= Supplied information =
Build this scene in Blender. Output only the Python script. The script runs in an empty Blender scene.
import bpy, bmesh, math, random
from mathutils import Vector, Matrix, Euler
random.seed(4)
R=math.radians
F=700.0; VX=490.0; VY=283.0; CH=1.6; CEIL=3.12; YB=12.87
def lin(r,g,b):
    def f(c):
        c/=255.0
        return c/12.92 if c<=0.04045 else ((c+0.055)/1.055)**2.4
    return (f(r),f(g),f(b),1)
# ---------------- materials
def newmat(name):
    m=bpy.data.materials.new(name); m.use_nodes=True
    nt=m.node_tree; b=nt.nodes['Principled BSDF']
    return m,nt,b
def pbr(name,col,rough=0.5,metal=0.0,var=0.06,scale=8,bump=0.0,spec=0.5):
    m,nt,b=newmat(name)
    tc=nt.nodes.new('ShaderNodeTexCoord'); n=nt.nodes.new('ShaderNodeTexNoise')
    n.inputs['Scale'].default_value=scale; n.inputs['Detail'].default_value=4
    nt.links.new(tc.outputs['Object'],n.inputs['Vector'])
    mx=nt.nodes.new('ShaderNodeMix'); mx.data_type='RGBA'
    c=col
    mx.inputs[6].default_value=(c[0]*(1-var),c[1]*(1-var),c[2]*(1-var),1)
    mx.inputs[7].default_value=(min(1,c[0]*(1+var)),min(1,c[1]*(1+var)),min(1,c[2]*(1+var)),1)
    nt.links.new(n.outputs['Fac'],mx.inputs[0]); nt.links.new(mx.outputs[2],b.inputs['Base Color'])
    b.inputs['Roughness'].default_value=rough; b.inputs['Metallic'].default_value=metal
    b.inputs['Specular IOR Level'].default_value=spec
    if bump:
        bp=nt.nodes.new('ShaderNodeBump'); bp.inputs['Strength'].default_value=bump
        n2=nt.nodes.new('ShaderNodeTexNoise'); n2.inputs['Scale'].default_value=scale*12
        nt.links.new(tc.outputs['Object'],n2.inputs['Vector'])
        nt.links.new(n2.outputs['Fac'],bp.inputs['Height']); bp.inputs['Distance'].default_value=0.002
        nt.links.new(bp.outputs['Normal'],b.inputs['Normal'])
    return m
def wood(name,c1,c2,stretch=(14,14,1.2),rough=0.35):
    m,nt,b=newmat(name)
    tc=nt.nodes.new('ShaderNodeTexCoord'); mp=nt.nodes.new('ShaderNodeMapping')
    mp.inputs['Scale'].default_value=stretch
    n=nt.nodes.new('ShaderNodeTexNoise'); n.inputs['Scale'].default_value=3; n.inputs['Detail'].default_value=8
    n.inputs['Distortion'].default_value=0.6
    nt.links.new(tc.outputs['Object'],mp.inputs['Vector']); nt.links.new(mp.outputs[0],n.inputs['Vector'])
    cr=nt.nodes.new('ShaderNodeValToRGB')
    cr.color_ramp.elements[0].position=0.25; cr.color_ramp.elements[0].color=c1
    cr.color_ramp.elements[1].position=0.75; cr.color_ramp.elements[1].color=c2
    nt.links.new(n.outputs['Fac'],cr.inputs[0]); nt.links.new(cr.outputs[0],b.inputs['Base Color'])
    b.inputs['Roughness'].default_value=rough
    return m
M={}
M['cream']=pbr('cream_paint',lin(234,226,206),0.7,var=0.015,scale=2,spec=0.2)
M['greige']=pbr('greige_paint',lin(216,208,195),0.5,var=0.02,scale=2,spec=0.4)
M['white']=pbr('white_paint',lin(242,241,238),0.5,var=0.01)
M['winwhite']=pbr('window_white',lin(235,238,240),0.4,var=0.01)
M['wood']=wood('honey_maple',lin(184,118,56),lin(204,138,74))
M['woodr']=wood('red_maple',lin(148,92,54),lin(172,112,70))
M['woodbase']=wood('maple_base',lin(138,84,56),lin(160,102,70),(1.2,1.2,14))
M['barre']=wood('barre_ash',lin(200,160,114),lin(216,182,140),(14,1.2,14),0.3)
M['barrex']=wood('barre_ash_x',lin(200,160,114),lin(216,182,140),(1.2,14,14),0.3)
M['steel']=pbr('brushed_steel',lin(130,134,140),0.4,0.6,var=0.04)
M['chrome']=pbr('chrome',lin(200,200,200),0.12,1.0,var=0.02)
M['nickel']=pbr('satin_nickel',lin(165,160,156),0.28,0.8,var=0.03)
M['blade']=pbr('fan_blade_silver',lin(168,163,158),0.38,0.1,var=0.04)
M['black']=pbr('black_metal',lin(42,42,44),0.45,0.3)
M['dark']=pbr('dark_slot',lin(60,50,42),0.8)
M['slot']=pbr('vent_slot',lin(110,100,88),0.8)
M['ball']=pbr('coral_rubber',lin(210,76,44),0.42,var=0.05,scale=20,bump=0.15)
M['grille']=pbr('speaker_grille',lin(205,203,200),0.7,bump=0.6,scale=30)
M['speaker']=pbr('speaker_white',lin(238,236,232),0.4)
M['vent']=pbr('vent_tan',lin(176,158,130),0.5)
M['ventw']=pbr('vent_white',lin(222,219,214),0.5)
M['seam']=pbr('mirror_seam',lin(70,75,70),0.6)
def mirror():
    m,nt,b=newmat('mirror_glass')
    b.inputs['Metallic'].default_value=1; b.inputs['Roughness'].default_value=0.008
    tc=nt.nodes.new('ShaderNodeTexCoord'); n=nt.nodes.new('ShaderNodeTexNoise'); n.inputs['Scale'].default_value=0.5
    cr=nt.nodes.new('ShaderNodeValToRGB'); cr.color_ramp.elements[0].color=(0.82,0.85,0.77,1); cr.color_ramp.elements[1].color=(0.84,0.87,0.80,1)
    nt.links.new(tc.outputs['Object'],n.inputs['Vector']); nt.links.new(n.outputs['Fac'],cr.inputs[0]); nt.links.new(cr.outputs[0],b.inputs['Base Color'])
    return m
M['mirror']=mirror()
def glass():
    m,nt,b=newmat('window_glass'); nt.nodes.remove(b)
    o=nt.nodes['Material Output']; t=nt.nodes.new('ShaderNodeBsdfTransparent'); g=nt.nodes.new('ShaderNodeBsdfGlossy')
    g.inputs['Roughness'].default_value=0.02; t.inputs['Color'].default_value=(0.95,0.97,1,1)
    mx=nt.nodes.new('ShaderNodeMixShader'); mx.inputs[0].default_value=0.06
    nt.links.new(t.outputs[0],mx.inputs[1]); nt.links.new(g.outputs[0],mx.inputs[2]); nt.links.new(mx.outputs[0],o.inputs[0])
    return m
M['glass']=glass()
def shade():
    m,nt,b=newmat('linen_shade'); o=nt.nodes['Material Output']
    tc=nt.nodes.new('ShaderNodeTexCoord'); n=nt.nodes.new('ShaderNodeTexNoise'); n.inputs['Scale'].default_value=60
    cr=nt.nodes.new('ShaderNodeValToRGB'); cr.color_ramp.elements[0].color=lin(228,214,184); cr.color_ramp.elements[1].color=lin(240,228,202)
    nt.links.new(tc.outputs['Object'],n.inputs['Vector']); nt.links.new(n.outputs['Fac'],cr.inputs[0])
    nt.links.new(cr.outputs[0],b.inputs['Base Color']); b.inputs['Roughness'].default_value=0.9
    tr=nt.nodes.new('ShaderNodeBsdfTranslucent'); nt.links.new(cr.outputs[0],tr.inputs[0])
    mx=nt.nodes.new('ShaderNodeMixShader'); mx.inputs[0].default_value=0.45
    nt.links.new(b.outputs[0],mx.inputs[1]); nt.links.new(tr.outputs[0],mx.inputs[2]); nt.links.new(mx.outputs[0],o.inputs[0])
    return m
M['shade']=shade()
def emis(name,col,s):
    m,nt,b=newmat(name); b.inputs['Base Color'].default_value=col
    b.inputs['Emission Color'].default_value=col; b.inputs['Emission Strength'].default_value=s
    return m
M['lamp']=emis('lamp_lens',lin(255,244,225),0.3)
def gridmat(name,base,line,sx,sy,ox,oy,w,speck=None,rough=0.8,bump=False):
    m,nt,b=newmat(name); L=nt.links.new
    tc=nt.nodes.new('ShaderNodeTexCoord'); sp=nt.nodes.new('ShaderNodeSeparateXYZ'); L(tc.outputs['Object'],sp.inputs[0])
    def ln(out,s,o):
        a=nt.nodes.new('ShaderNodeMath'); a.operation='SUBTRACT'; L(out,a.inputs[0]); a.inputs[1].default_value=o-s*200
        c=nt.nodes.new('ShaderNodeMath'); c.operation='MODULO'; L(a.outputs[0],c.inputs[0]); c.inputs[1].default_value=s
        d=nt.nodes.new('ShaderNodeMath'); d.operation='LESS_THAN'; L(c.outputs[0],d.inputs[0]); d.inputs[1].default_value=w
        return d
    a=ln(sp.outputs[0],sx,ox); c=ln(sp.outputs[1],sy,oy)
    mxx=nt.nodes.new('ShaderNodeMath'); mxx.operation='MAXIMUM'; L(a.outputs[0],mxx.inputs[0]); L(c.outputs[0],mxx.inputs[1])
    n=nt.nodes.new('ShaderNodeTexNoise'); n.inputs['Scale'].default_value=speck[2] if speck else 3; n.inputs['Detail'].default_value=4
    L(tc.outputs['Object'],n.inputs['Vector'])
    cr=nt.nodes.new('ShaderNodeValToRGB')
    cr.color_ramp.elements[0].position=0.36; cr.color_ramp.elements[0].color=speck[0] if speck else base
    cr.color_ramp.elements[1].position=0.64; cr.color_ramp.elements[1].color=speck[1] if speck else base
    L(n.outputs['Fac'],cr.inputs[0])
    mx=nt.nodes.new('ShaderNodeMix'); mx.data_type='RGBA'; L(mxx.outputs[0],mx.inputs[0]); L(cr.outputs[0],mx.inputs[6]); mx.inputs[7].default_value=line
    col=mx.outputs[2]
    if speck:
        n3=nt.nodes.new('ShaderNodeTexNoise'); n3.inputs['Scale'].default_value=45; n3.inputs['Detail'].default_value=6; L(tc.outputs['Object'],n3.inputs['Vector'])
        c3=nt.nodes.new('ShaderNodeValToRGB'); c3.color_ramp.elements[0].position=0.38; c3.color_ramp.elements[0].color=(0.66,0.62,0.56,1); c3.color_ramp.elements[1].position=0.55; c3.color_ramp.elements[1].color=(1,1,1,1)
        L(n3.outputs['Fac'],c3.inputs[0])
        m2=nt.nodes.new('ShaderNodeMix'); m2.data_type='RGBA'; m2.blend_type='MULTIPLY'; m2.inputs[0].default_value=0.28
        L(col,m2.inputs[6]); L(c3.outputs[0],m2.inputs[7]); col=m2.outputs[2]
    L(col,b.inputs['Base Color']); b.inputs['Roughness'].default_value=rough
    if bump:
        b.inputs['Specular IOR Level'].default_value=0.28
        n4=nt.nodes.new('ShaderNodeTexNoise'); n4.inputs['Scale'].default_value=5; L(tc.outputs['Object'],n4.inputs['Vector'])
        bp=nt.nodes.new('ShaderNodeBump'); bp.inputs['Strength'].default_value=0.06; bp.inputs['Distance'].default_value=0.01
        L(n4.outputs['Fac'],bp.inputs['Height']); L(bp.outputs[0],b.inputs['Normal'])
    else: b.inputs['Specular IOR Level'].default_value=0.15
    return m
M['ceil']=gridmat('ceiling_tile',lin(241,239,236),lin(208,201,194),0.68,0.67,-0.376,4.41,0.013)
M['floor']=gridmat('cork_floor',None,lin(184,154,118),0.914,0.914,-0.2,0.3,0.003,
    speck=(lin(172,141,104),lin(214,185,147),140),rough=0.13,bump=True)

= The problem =
In the listing, find every line containing the word "wood" and list it.

= Output below =
def wood(name,c1,c2,stretch=(14,14,1.2),rough=0.35):
M['wood']=wood('honey_maple',lin(184,118,56),lin(204,138,74))
M['woodr']=wood('red_maple',lin(148,92,54),lin(172,112,70))
M['woodbase']=wood('maple_base',lin(138,84,56),lin(160,102,70),(1.2,1.2,14))
M['barre']=wood('barre_ash',lin(200,160,114),lin(216,182,140),(14,1.2,14),0.3)
M['barrex']=wood('barre_ash_x',lin(200,160,114),lin(216,182,140),(1.2,14,14),0.3)